I find the current design philosophy regarding bad publicity confounding, HB ICE like Hákarl 1.0 or Jaguarundi can do core damage off of a bad face check and while Bloop or Tyr have more warning or counterplay (needing a pre-rezzed Harmonic or being able to click-through it) they can still do lasting damage to the runner yet are not illicit. Similarly, Saisentan is infamous for its ability to flatline the runner out of nowhere and while a Cloud Eater won't flatline the runner it can do a heap of damage, wreck the runners board state and bury them in tags if it fires yet both seem to fly under the radar while two conditional ETR Code Gates that do a grand total of 1 net damage are apparently intolerable to the public. Something doesn't add up here.
The tag sub-condition is even stranger, usually, you'll have gone to great lengths to land a tag, and want to use it for something valuable like Hypoxia or End of the Line, simply rezzing a moderately powerful piece of ICE is hardly the peak potential a tag has to offer. So letting you remove a tag instead of taking a bad-publicity usually only matters in the odd game against a tag-me runner. But tag-me is rare, and once again, the potential ways to punish a tag-me runner are far more serious than this. Frankly, if you are playing this piece of ICE, you should be ready and willing to take the Bad Publicity.

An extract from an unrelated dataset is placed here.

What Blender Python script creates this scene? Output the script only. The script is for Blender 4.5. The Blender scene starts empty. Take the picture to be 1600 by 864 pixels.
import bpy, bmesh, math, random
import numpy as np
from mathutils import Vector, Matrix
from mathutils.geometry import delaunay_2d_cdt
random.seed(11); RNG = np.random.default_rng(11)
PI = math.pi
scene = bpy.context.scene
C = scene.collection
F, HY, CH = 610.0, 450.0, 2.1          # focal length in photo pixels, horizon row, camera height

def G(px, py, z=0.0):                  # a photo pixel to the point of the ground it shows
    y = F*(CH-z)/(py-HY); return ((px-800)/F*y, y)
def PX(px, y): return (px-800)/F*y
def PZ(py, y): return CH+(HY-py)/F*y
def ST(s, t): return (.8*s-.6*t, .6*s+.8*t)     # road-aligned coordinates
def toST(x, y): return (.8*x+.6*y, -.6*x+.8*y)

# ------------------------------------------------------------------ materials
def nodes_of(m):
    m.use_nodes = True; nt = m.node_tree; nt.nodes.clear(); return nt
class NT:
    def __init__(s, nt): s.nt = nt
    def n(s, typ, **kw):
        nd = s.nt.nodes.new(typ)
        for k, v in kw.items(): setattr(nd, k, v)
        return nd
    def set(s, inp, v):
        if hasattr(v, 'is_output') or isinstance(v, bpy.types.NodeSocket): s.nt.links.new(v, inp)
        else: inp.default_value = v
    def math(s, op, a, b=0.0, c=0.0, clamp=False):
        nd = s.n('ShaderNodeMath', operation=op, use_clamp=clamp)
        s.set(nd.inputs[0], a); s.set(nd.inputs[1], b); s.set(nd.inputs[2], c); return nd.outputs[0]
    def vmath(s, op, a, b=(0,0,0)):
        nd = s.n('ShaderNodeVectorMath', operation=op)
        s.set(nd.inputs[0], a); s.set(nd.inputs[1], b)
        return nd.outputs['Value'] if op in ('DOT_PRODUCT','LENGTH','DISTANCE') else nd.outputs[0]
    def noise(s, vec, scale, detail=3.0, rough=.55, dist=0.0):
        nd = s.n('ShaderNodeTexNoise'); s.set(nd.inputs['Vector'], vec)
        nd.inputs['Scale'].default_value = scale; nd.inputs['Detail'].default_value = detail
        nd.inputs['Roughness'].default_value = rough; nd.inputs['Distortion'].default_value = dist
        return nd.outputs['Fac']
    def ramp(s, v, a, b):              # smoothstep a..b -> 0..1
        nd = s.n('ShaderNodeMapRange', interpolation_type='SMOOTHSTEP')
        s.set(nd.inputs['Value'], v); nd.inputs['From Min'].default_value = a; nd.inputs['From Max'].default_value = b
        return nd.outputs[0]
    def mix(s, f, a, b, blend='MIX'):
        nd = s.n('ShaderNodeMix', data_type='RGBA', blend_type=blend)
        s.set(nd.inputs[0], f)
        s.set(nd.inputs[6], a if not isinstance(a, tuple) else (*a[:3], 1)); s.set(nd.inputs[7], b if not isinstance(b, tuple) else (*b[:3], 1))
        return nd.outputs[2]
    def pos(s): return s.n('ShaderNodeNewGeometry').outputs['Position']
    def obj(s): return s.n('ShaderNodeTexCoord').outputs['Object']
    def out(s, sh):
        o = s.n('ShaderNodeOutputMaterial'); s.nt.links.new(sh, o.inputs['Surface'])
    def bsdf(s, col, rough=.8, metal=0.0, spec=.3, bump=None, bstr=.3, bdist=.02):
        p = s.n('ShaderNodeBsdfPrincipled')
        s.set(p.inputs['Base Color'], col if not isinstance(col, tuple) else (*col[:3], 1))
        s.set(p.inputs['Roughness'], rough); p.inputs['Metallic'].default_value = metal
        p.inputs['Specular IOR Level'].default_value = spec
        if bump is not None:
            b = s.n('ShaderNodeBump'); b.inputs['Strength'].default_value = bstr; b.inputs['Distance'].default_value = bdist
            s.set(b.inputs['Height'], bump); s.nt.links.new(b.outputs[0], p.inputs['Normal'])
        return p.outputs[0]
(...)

Beyond these practical mechanics considerations, this wasn't quite what I was expecting for such an iconic cultural icon as Piranhas. I'm not sure what I was expecting, but perhaps something that did more damage the fewer cards you had in hand, like an ICE version of Blood in the Water that's used as a finisher. Something that starts with 7 "do 1 net damage" subroutines and has one fewer subroutines for each card in hand for example. Or maybe some kind of ICE, where you can include 6 copies in the deck and it tutors other copies of itself out onto the board when you do net damage with it, like, the first Piranhas draws blood and then that attracts the rest. Or something that represents attracting other Piranhas by allowing you to rearrange your ICE behind the Piranhas if it does damage, or allowing you to move the Piranhas behind another piece of ICE when that ICE does damage, or allowing you to force the runner to encounter Piranhas when they after they take net damage or so many other cool possibilities.
TLDR: A rather weak card that sees very little play in the current meta because it can be so easily circumvented and provides very little actual taxing power despite its superficially large numbers.